The City of Gold Myth Takes Hold
As the years went by, many Spanish Conquistadors and other European adventurers who heard the El Dorado story version describing a city of gold, came to believe in its existence. Wishful thinking took hold and ran with them, and the lust for gold and fabulous riches said to be found in the mythical city ended up fueling various expeditions and searches in the 1500s and 1600s. None of them managed to discover the nonexistent city of gold. However, seekers who stuck to the original version of the story, about tribal chiefs dropping golden gifts into a lake, had some success. They set out to drain Lake Guatavita, and lowered its level enough to recover hundreds of golden artifacts from around the lake’s edges. However, whatever treasures had been tossed into the deeper waters remained beyond their reach.
The Search for El Dorado
Other than the partial success at Lake Guatavita, the only results of the search for El Dorado were numerous lives wasted in fruitless treasure hunts. One of the more jinxed searches was carried out by the English courtier and adventurer Sir Walter Raleigh, who conducted two expeditions in Guiana in search of El Dorado.

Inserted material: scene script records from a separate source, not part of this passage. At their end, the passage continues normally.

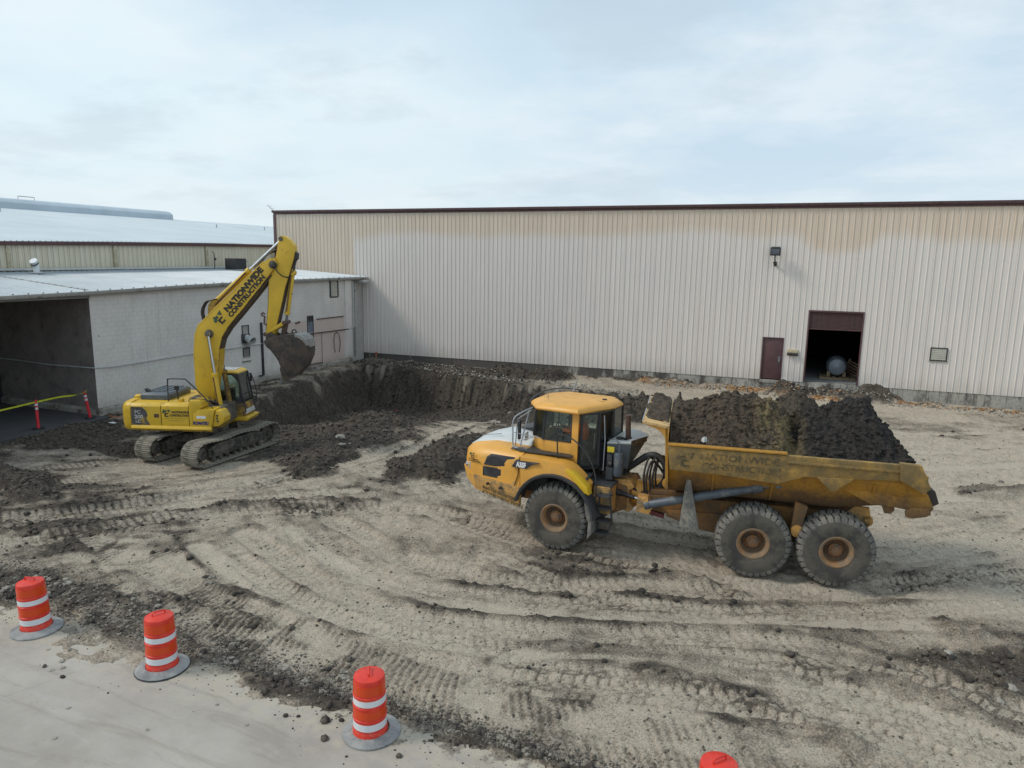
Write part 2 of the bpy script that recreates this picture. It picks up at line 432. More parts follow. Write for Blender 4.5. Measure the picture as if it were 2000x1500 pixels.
Dp = depth_at(XX)
y0f = np.interp(XX, [-29, -24, -20, -16, -10, 0], [20.5, 21.5, 23.0, 25.0, 28.0, 31.0])
y1f = np.interp(XX, [-29, -24, -20, -16, -10, 0], [27.5, 31.5, 36.0, 36.5, 36.5, 36.0])
floor_z = -Dp * sst(0, 1, (YY - y0f) / (y1f - y0f))
face_w = 0.45 + 0.52 * (-floor_z)
face = np.clip(dpit / face_w, 0, 1)
erode = (fbm(XX * 1.0, YY * 0.15, 3.2, 3, 44) - 0.5)
facez = face ** 0.9
Z = floor_z * sst(0, 1, facez * 0.92 + face * 0.08)
onface = sst(0.02, 0.2, face) * (1 - sst(0.8, 1.0, face)) * sst(0.3, 1.0, -floor_z)
Z += onface * (erode * 0.75 + (fbm(XX, YY, 1.5, 3, 47) - 0.5) * 0.4)
inpit = sst(0, 0.5, dpit) * sst(0.05, 0.9, -floor_z)

# --- ledge and other broad form
Z += (fbm(XX, YY, 0.16, 3, 1) - 0.5) * 0.16 + (fbm(XX, YY, 0.7, 3, 2) - 0.5) * 0.11
excd = np.hypot((XX + 20.8) / 3.0, (YY - 20.3) / 4.2)
Z -= 0.30 * (1 - sst(0.7, 1.7, excd))
Z = Z * 1.0
dark = np.zeros_like(XX); clay = np.zeros_like(XX); smo = np.zeros_like(XX); grey = np.zeros_like(XX)
nD = fbm(XX, YY, 0.9, 4, 77) - 0.5
def mound(pts, w, h, dk=1.0, rough=0.5, cl=0.0, soft=0.6):
    global Z, dark, clay
    D, S = path_field(pts, w * 2.6)
    d = np.abs(D) / w + nD * 1.9
    m = 1 - sst(soft * 0.4, 1.1, d)
    lump = 0.55 + 0.9 * fbm(XX, YY, 1.6, 4, 31)
    Z += h * m * lump + m * rough * (0.22 * (fbm(XX, YY, 4.5, 3, 9) - 0.5) - 0.26 * np.abs(fbm(XX, YY, 3.3, 3, 19) - 0.5) + 0.03)
    if dk: dark = np.maximum(dark, dk * (1 - sst(0.55, 1.6 if dk < 0.7 else 1.35, d)))
    if cl: clay = np.maximum(clay, cl * (1 - sst(0.3, 1.5, d)) * sst(0.36, 0.55, fbm(XX, YY, 0.9, 3, 93)))
mound([(-11.6, 20.6), (-11.5, 22.0), (-11.6, 23.6), (-11.9, 24.6)], 1.25, 0.42)
mound([(-15.6, 19.9), (-16.4, 22.6), (-17.2, 25.4), (-17.4, 27.0)], 1.25, 0.17, 0.88)
mound([(-17.5, 26.5), (-18.6, 30.0), (-20.0, 33.0)], 1.8, 0.20, 0.85)
mound([(-24.5, 14.4), (-22.6, 14.3), (-21.2, 13.7)], 0.8, 0.28, 0.80, 0.8)
mound([(-9.5, 36.4), (-7.0, 35.7), (-4.5, 35.9), (-2.0, 36.2), (0.5, 36.4)], 1.1, 0.95, 0.95)
mound([(-13.5, 35.6), (-10.5, 35.0), (-8.0, 34.6)], 1.2, 0.30, 0.7)
mound([(-0.4, 42.4), (1.6, 42.3), (3.6, 42.4), (4.4, 42.6)], 0.9, 0.42, 0.72, 0.5, 0.12)
mound([(3.6, 43.2), (4.3, 43.3)], 0.5, 0.4, 0.75, 0.4)
mound([(-1.8, 43.3), (0.2, 43.1)], 0.5, 0.25, 0.55)
mound([(-17.5, 41.6), (-15.5, 41.0), (-13.5, 41.3)], 0.75, 0.55, 0.95)
mound([(-28.5, 42.1), (-25.0, 42.0), (-21.5, 41.6), (-17.5, 40.6)], 0.45, 0.22, 0.25, 1.2)
mound([(-23, 19.2), (-24.8, 18.2), (-27.6, 18.2), (-28.1, 20.5)], 0.5, 0.10, 0.75)
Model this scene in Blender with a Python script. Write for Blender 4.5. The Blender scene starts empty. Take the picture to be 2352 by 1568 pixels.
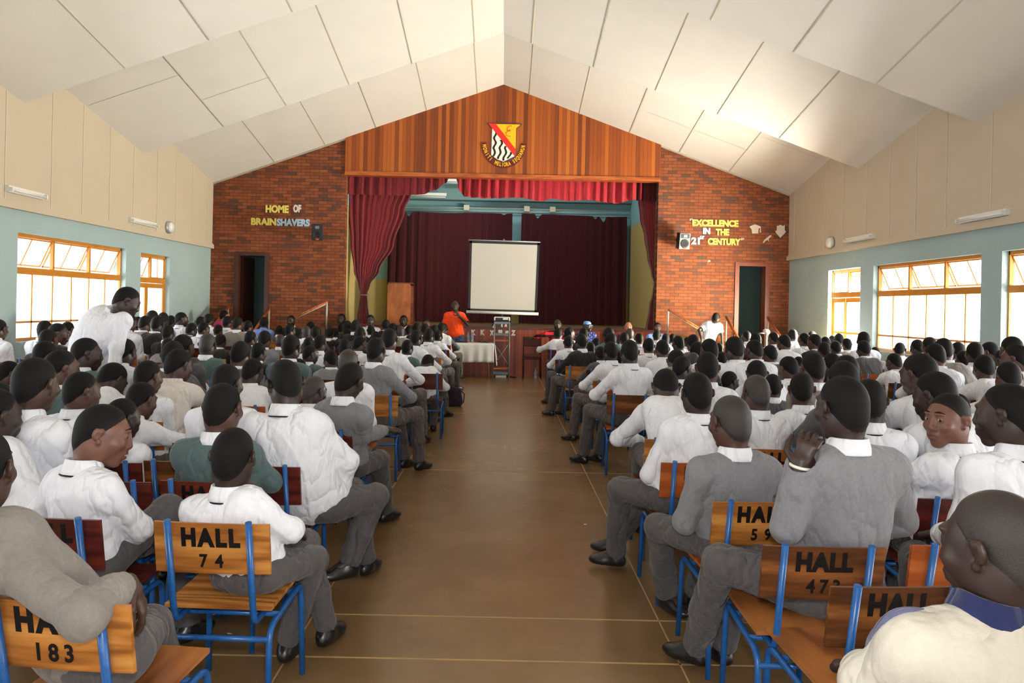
import bpy, bmesh, math, random
import numpy as np
from mathutils import Vector, Matrix, Euler
random.seed(7)
C = bpy.context.scene.collection
PI = math.pi

# ------------------------------------------------------------------ camera
F = 1720.0                       # focal length in pixels of the 2352 wide frame
VX, VY = 1158.0, 705.0           # where the optical axis meets the frame
ROLL = math.radians(1.2)
EYE = 1.6
cam = bpy.data.objects.new('camera', bpy.data.cameras.new('camera'))
C.objects.link(cam)
cam.data.sensor_width = 36.0
cam.data.lens = F / 2352 * 36.0
cam.data.shift_x = (1176 - VX) / 2352
cam.data.shift_y = (VY - 784) / 2352
cam.data.clip_start = 0.05
cam.matrix_world = Matrix.Translation((0, 0, EYE)) @ Matrix.Rotation(PI / 2, 4, 'X') @ Matrix.Rotation(ROLL, 4, 'Z')
bpy.context.scene.camera = cam
CR, SR = math.cos(ROLL), math.sin(ROLL)

def ray(px, py):
    u, v = px - VX, py - VY
    return u * CR + v * SR, -u * SR + v * CR      # right, down at unit depth F
def W(px, py, d):
    a, b = ray(px, py)
    return Vector((a * d / F, d, EYE - b * d / F))

# ------------------------------------------------------------------ light and exposure
sc = bpy.context.scene
sc.view_settings.view_transform = 'Standard'
sc.view_settings.look = 'None'
sc.view_settings.exposure = 0.0
sc.view_settings.gamma = 1.0
sc.view_settings.use_curve_mapping = False
world = bpy.data.worlds.new('world'); sc.world = world
world.use_nodes = True
bg = world.node_tree.nodes['Background']
bg.inputs[0].default_value = (0.93, 0.96, 1.0, 1)
bg.inputs[1].default_value = 1.6

def area(name, loc, target, sx, sy, energy, col=(1, 1, 1), spread=180):
    l = bpy.data.lights.new(name, 'AREA'); l.shape = 'RECTANGLE'; l.size = sx; l.size_y = sy
    l.energy = energy; l.color = col; l.spread = math.radians(spread)
    o = bpy.data.objects.new(name, l); C.objects.link(o); o.location = loc
    o.rotation_euler = (Vector(target) - Vector(loc)).to_track_quat('-Z', 'Y').to_euler()
    return o
XL, XR, XC, HALF = -6.98, 6.74, -0.12, 6.86
YS = 17.75                                          # stage wall plane
YB = -4.5                                           # rear wall plane
# daylight on the sunny right side (strong), on the shaded left side (weaker)
WIN_R = [(14.2, 15.6), (10.6, 13.7), (7.1, 10.16), (3.55, 6.6), (0.0, 3.05), (-3.5, -0.5)]
WIN_L = [(14.35, 15.6), (10.72, 13.79), (7.1, 10.2), (3.55, 6.6), (0.0, 3.05), (-3.5, -0.5)]
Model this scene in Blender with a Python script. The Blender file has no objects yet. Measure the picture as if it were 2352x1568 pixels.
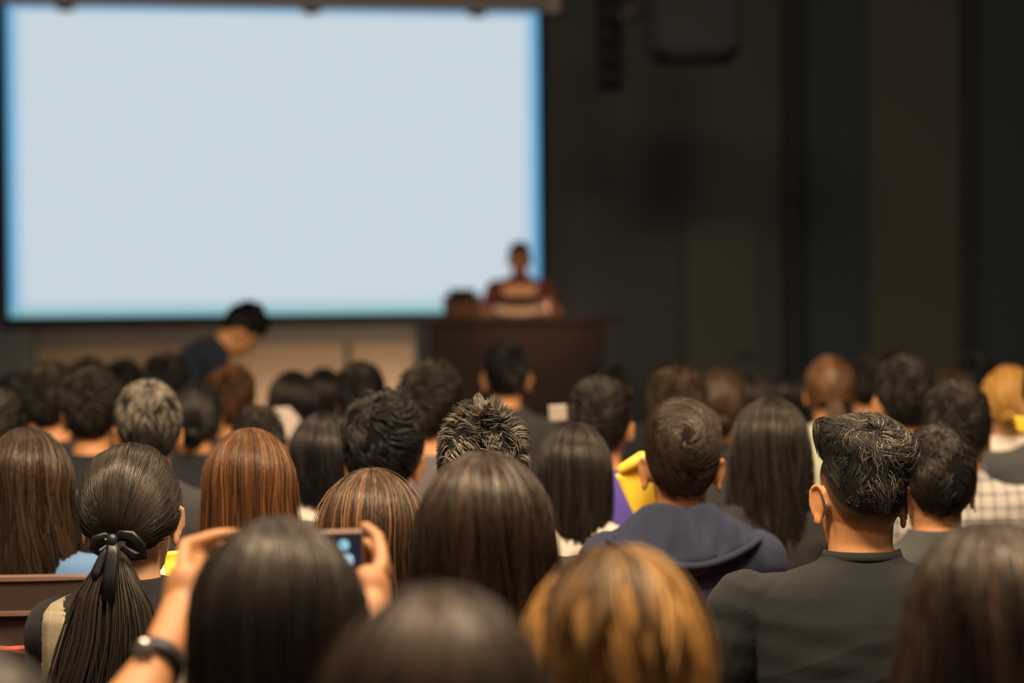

In the second expedition, in 1617, an aging Raleigh grew too feeble to endure the rigors of the search. So he set up a base camp in Trinidad, and sent his son, Watt, up the Orinoco River to find El Dorado. The attempt ended in utter disaster, and in the death of Raleigh’s son in a battle against the Spaniards. Things did not end much better for Raleigh himself: upon his return to England, its king, James I, ordered him beheaded for defying his orders to avoid conflict with the Spanish.